Han pasado dos días desde el suceso de las lubinas y tengo claro que el episodio se ha convertido en la versión surrealista del clásico cuento de Los tres cerditos. Porque eso es lo que teníamos encima de la mesa: tres ejemplares porcinos amantados concienzudamente a pienso para reposar con rictus faraónico entre patatas panadera y cebolla pochada.
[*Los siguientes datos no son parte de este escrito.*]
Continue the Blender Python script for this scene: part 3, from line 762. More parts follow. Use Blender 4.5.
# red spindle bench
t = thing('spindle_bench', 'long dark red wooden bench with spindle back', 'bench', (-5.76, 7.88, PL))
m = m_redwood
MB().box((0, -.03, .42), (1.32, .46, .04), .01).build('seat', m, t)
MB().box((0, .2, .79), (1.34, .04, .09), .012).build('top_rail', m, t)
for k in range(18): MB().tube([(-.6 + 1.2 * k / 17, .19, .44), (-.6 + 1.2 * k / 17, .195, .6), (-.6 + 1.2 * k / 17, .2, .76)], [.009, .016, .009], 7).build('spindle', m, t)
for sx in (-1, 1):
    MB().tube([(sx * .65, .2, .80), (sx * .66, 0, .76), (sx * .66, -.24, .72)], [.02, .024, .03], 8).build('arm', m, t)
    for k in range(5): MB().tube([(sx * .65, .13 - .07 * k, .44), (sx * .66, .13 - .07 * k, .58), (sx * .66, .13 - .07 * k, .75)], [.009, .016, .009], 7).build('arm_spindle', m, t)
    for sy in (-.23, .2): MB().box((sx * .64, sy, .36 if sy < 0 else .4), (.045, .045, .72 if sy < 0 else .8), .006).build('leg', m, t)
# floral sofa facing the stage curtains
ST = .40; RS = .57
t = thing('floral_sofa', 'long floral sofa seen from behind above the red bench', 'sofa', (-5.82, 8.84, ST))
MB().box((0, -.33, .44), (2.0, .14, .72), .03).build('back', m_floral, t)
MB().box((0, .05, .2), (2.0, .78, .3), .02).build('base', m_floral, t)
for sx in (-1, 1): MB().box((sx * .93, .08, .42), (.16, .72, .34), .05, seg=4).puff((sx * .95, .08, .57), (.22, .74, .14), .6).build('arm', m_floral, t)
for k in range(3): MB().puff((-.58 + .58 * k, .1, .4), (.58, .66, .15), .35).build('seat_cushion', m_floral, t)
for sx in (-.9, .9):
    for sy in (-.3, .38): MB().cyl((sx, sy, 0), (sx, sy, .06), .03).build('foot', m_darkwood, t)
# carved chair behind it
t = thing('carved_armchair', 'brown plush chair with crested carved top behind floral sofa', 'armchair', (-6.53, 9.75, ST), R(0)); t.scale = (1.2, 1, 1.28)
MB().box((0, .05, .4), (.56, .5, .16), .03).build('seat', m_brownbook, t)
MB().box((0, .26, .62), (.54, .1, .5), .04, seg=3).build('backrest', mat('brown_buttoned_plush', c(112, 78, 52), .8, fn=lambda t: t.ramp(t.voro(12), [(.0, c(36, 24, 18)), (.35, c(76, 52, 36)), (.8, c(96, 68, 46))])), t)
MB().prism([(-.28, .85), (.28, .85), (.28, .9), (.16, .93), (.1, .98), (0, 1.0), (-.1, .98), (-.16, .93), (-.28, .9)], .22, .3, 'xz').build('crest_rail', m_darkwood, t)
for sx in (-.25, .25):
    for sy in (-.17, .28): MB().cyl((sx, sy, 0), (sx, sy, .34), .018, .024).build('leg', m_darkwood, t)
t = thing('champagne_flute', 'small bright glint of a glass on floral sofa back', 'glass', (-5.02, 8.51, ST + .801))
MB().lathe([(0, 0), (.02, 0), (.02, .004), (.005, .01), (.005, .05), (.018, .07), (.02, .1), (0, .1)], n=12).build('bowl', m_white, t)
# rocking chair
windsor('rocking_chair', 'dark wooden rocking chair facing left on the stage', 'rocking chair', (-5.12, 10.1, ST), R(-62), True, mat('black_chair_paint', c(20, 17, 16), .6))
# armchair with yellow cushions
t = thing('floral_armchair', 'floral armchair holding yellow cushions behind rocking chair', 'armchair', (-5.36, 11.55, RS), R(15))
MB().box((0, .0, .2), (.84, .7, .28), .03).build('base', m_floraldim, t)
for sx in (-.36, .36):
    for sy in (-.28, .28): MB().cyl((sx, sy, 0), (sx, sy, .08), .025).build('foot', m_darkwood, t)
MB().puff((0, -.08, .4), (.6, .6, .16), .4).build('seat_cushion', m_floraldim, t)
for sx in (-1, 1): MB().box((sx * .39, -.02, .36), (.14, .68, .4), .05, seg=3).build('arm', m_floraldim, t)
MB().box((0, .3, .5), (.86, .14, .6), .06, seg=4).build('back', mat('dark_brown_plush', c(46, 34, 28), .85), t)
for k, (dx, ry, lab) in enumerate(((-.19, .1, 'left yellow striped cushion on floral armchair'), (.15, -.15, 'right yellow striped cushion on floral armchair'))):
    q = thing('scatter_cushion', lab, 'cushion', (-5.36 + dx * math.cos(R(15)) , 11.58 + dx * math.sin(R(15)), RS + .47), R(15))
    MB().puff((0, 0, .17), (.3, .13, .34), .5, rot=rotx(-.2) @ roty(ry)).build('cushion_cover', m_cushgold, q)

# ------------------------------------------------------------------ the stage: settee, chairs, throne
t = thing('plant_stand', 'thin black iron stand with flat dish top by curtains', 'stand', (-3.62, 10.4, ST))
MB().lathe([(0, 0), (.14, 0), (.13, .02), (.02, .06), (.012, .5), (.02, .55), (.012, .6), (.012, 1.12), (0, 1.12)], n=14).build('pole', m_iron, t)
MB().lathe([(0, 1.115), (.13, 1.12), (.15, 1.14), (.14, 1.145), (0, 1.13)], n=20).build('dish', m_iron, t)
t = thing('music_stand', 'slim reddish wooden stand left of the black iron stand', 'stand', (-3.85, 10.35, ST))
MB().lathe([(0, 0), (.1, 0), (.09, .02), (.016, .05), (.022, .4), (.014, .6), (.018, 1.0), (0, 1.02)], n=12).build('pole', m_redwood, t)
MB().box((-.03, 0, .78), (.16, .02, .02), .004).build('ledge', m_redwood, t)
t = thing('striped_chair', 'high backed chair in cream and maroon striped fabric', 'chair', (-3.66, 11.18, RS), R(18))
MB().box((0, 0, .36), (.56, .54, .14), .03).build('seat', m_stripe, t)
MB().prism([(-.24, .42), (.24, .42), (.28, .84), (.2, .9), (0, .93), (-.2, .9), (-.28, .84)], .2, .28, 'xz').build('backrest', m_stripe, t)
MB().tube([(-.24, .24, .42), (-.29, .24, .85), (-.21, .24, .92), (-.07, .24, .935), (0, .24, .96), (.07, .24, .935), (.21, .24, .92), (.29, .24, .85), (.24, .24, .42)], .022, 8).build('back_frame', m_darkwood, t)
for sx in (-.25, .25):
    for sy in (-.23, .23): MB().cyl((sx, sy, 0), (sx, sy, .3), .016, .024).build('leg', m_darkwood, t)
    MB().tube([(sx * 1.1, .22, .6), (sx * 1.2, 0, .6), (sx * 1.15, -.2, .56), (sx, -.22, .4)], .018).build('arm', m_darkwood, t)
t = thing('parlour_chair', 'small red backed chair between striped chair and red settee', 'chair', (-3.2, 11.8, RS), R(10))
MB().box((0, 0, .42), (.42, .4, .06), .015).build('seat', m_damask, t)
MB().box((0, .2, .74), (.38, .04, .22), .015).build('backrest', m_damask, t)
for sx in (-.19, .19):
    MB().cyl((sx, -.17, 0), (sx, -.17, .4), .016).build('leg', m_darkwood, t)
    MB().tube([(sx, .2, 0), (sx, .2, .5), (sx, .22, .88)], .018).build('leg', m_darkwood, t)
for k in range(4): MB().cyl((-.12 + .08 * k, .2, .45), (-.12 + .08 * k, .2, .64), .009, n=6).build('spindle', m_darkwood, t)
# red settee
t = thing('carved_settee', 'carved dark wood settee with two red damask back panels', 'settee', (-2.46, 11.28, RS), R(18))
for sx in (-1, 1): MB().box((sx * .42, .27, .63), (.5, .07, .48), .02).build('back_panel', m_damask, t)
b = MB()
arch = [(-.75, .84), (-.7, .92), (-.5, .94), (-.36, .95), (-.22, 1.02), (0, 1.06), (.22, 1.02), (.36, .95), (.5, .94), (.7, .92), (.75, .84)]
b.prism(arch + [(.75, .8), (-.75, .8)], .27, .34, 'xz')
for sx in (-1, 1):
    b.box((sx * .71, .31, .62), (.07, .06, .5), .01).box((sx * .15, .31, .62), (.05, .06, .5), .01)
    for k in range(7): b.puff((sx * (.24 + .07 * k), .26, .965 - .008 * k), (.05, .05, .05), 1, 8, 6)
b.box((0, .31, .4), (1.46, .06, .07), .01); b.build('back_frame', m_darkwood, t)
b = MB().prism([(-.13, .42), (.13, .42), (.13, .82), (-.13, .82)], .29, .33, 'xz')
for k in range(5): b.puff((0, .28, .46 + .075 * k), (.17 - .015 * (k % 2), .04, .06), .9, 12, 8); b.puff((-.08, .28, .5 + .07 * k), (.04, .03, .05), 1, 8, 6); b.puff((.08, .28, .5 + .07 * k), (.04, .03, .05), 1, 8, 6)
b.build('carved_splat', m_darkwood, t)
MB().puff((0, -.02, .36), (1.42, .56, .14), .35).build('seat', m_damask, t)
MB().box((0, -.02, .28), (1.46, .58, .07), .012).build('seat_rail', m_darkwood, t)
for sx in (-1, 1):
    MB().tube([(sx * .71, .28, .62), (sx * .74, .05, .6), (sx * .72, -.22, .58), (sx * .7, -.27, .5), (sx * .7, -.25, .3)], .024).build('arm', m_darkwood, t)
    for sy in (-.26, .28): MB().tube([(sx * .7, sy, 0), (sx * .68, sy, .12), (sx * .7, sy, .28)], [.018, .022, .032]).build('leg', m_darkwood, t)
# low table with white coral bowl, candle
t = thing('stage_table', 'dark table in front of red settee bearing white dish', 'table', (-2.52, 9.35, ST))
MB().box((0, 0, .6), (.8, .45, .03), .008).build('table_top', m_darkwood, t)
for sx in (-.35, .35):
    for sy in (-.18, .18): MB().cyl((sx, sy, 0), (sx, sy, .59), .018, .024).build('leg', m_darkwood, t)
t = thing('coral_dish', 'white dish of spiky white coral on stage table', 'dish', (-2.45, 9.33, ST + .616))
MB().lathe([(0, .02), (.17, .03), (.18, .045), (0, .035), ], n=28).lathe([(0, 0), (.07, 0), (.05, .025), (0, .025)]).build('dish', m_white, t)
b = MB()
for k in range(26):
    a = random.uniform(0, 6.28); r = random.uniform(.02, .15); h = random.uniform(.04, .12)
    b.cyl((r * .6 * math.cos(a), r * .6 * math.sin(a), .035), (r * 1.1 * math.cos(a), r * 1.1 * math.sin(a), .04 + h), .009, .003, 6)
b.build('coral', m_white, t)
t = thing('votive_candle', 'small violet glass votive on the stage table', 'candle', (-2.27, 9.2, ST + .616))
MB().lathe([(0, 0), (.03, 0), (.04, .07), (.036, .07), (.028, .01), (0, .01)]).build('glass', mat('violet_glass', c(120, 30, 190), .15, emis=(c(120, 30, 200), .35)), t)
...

Sigo dándole vueltas a cómo entraron en casa. Quizá porque la mente humana está programada para sintetizar conceptos, ideas, verdades llamadas absolutas que introducimos en moldes. Por ejemplo, un cuadrado con cuernos es una televisión a pesar de que ninguna televisión tenga ya antenas; un bastón con una figura encorvada representa un anciano aunque el viejo más común vista deportivas y gafas sin montura; a la casa con tejado de dos aguas la identificamos con nuestro hogar pese a que el 80% vivimos apilados en bloques de hormigón. Y así un bicho con aletas y bronquios es un pez y si además lleva un cartel de lubina salvaje, entonces indiscutiblemente tiene que ser salvaje.
¿Vemos lo que realmente tendríamos que ver o lo queremos ver? Lo segundo. Porque es más cómodo y socialmente está aceptado. Porque identificar las cosas que parecen ser con lo que realmente son ahorra problemas inmediatos. Jugar a los moldes evita tener que pensar, que discutir una hora con el pescadero si lo que tirita sobre el hielo es un cuervo desplumado o chipirones con tinta.
Al final nos comimos todo lo que había en la fuente sacada del horno, probablemente porque llegamos a la mesa con el instinto del superviviente. Tengo que agradecer a la naturaleza su destreza para enviar el bolo alimenticio –aderezado con mucho limón- al intestino grueso y reducirlo todo a materia fecal.
Sólo el miope es incapaz de ver que fue una mala cena. Y sólo el torpe se resistirá a comprender que, pese a las tres cerdas,hubo brevísimas cúspides de gloria, periquetes de felicidad como los llama Benedetti.